'Wide Open', an open letter by Illicit Ghost
It’s easy for someone to tell you no. It’s quick and final and often puts an abrupt end to any discussion. It’s a powerful word that has the capacity to knock you so hard on your ass you wonder if you’ll ever be able to get up again. As an artist I’ve heard it time and time again. The first few times it paralyzed me. I questioned everything, I overthought, I spiraled out of control into some of my darkest days. At the rate I was going there came a point where I had to make a choice, was I going to pursue music or give up on everything.
I’m not sure how or why but there has always been a flame burning inside of me. Sometimes it’s dimmed, sometimes it blazes. Other times it flickers at a constant pace and I can find some peace. No matter its luminosity at any given moment, it has never burnt out.
I wrote “Wide Open” last year when I was feeling lost and stuck after experiencing a lot of rejection. After weeks of feeling totally defeated, I decided from then on, I would take any kind of judgment or frustration I faced and turn it into emotional fuel that lifts me up. There was no other choice. I had to keep fighting because music is the only thing that makes my life worth living. In the chorus, laughter is a sign of strength and confidence in the face of rejection. As hard as this can be, sometimes you need to step outside of yourself to get the perspective you need to move forward. And sometimes, you have to laugh.
I had to laugh when the songwriters and producers I wanted to work with never answered my many e-mails, when I couldn’t book the venue I wanted to book and when blogs didn’t post about my music. I had to laugh when people I once thought of as friends refused to acknowledge me in public because I didn’t have enough clout. I had to laugh about my music not getting heard. I had to laugh because it took me a long time to realize that the only person who can define me is myself.

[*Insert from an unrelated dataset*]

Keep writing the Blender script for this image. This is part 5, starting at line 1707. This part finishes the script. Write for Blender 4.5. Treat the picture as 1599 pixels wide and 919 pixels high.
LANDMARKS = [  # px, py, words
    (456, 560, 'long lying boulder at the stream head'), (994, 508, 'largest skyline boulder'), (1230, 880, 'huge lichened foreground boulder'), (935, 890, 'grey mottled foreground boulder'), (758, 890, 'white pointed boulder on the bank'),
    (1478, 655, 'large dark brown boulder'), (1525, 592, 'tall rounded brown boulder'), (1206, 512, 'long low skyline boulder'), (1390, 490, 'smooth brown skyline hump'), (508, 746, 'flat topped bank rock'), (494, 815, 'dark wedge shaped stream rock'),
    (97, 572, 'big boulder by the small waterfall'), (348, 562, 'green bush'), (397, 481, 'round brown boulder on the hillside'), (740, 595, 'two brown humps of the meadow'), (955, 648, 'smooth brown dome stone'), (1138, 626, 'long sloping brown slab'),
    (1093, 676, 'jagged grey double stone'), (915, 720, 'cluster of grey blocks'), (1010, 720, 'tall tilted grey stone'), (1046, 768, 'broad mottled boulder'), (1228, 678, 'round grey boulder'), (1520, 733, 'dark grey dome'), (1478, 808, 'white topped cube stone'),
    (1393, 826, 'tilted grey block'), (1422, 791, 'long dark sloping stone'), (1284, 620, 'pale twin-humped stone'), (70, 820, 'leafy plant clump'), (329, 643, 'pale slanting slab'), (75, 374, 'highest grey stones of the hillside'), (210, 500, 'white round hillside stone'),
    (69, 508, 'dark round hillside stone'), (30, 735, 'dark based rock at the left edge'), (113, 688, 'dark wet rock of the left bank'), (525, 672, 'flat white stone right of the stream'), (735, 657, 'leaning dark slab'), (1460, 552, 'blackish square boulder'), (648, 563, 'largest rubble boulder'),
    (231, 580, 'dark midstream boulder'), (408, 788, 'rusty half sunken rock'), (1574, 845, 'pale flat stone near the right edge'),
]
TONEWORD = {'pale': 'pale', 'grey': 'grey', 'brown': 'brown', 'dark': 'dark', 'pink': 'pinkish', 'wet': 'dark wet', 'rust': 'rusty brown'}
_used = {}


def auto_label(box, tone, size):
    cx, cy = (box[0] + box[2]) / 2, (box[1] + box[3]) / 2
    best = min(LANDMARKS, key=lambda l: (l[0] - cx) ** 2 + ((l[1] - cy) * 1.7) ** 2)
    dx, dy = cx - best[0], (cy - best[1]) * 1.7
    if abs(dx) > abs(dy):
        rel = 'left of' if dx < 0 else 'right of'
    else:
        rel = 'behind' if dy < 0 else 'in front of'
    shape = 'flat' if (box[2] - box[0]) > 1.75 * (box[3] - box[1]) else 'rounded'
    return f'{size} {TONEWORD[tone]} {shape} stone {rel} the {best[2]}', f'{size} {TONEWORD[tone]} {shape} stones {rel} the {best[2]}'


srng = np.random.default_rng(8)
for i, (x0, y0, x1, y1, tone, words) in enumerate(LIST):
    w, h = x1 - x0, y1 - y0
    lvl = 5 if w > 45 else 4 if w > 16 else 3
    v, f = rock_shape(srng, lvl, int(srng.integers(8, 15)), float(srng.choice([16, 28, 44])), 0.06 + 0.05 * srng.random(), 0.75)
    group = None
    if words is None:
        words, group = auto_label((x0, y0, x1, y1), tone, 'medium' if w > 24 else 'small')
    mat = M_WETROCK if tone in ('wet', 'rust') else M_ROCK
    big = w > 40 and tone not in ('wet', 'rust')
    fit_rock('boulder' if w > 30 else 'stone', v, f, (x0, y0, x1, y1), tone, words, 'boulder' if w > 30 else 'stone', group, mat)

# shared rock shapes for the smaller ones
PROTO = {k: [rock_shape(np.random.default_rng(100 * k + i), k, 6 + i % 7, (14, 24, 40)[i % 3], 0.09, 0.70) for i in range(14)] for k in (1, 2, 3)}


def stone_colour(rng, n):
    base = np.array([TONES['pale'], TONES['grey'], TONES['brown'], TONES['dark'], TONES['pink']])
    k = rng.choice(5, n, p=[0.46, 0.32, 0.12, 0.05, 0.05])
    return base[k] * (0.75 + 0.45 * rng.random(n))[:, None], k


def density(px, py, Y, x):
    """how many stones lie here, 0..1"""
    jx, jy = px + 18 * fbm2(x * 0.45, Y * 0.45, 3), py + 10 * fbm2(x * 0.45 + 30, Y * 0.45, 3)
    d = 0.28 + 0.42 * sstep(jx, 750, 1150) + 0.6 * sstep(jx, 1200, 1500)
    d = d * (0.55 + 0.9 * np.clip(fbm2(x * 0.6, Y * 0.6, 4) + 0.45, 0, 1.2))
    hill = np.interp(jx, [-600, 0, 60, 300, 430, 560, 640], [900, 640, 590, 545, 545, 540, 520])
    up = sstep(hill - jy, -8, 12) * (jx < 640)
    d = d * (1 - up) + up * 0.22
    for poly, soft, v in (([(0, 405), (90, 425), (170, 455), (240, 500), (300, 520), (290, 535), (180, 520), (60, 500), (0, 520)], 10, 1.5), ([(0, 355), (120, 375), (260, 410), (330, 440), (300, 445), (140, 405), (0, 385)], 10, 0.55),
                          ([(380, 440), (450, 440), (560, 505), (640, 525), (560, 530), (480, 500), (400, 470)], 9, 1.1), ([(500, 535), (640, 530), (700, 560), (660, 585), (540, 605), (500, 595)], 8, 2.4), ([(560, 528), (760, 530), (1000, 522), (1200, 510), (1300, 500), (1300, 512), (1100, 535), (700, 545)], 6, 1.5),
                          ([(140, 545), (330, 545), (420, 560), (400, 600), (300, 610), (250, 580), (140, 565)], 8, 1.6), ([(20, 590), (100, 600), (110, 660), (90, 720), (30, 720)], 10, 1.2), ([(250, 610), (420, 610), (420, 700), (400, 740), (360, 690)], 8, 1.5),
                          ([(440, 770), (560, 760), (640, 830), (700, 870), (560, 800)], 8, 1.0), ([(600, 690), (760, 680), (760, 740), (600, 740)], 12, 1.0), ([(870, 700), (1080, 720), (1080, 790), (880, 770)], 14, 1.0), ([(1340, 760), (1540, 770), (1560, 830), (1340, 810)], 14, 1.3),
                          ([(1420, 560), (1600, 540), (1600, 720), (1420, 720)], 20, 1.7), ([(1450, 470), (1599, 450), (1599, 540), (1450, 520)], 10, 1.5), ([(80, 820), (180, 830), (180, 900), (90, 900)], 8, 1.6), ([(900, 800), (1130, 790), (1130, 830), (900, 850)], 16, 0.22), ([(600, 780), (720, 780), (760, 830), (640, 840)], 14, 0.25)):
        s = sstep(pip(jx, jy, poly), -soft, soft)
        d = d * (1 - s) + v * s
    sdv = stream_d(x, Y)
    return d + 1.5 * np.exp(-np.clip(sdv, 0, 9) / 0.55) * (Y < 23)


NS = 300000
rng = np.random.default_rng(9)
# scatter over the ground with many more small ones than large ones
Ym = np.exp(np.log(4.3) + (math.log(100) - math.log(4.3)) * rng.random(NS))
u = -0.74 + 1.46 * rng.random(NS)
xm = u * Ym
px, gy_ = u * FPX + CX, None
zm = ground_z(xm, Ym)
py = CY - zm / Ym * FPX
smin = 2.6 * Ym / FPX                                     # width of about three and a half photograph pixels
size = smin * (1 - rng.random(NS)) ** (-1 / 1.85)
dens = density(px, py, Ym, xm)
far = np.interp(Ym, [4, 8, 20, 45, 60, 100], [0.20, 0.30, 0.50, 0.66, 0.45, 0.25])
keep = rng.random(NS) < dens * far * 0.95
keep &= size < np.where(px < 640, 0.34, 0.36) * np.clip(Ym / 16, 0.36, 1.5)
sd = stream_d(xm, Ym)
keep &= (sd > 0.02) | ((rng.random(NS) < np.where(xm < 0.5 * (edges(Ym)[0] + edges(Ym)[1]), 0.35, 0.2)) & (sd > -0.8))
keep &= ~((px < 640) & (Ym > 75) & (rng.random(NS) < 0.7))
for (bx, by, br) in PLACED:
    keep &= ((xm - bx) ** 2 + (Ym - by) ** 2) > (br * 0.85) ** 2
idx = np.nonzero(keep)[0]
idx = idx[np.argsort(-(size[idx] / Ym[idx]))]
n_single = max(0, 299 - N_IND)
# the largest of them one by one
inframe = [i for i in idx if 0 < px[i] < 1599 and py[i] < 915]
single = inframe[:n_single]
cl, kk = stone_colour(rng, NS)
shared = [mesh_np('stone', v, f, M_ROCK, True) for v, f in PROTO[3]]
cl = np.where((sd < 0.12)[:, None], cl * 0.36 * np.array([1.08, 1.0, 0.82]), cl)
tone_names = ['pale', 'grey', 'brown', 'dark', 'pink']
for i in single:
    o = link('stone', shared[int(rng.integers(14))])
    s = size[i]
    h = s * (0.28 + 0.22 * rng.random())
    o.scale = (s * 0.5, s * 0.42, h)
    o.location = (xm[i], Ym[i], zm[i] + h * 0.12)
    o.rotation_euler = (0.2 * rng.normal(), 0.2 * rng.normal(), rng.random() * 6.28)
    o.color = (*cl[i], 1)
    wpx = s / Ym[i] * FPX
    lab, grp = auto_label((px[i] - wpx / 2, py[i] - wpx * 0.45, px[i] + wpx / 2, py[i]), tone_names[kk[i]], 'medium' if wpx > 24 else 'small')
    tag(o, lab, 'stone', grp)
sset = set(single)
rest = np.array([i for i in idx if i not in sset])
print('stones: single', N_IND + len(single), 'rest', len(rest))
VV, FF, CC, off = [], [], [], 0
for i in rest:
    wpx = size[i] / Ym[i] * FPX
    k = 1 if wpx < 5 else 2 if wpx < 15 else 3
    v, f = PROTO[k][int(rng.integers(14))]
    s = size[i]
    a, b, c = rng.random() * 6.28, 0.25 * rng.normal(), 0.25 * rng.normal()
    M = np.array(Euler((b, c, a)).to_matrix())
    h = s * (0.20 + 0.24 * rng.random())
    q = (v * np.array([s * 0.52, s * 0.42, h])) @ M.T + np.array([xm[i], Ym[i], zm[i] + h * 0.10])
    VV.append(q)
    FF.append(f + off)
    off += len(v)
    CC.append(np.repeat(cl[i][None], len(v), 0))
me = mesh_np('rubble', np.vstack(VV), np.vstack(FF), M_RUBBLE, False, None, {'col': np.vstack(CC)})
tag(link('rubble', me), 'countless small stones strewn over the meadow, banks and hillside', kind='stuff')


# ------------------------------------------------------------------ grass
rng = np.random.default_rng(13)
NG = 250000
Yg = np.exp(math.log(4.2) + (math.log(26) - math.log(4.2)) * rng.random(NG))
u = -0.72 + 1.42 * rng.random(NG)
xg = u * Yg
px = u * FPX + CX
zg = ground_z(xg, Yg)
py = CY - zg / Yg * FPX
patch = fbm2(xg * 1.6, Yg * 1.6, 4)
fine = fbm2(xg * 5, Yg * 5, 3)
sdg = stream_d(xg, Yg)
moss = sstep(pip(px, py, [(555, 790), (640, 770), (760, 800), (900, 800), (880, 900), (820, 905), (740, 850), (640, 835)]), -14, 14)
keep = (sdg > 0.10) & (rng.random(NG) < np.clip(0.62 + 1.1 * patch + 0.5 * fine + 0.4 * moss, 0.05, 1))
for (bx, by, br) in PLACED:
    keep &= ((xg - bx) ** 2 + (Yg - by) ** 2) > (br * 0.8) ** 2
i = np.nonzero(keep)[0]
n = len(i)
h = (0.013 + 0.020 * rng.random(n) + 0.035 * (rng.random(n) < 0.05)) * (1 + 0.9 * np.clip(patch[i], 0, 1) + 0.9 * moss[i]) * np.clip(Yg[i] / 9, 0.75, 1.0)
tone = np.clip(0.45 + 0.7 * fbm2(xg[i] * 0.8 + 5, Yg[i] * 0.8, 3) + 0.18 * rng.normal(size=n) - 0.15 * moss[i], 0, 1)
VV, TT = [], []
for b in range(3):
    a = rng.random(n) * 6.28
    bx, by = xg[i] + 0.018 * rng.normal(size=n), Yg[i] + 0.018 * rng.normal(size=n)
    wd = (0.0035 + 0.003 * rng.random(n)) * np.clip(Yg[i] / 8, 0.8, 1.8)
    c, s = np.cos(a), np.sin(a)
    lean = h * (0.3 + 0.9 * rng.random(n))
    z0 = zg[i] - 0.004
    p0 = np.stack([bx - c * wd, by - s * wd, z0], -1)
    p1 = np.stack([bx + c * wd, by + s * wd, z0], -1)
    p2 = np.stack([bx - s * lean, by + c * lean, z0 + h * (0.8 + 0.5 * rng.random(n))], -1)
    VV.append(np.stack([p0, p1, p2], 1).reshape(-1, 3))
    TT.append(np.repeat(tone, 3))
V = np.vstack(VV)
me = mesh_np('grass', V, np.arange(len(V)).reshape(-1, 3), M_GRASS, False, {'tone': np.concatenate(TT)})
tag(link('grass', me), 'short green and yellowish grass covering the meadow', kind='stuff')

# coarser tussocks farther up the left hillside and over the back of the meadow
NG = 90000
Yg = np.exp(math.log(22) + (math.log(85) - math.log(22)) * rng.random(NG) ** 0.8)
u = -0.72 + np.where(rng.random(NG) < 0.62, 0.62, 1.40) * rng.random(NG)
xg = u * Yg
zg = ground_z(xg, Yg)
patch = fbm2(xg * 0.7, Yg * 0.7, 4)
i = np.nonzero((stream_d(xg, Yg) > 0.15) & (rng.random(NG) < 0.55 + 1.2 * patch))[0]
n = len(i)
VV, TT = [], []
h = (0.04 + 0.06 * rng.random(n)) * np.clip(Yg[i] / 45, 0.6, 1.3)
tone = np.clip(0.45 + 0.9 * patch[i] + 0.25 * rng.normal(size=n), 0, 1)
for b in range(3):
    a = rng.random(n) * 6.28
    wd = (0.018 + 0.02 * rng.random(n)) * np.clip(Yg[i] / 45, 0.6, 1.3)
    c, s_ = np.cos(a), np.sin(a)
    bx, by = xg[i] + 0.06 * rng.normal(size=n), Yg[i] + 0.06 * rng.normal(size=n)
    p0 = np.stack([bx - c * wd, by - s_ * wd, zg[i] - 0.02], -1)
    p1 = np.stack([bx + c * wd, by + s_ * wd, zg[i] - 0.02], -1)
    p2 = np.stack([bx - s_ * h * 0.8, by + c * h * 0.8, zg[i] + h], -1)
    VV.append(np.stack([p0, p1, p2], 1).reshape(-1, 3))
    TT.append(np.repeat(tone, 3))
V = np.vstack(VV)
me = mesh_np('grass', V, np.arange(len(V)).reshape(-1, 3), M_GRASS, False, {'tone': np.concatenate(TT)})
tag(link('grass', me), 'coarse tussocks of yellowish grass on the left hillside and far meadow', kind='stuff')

I keep a close-knit circle of trusted collaborators, these are people who have been there at every step of the way, people who have seen me at my best and worst and still stick around, who continue to be tremendously helpful in ways I never thought imaginable. This is not a road you go alone. Everyone knows it takes an army.
When you have no budget but a lot of emotional support, time becomes your most valuable asset. I spent years learning how to produce under people whom I admired, who were kind enough to answer my messages about needing help, and by watching countless videos on YouTube. I spent a while digging deep, figuring out what being an artist means and how to present myself, talking to people in the industry who I looked up to about their experiences. I learned how to produce and finessed my songwriting skills by cold-calling and working with as many people as I could.
The one thing that has helped me across the board has been persistence. I had to re-wire my brain but eventually learned not to stop when the word “no” got thrown at me.
If I had given up, I wouldn’t be at the point I am at now. This is a point that had once only materialized in my dreams. I never thought I would actually be an artist and release music. I never thought I’d be producing and writing for others as well as for myself. I never thought I’d have the confidence to do any of it to be honest. But the fire has not gone out. Even when there are times when I feel like it might, I can take comfort in the fact that as long as I’m still breathing, it’s still burning.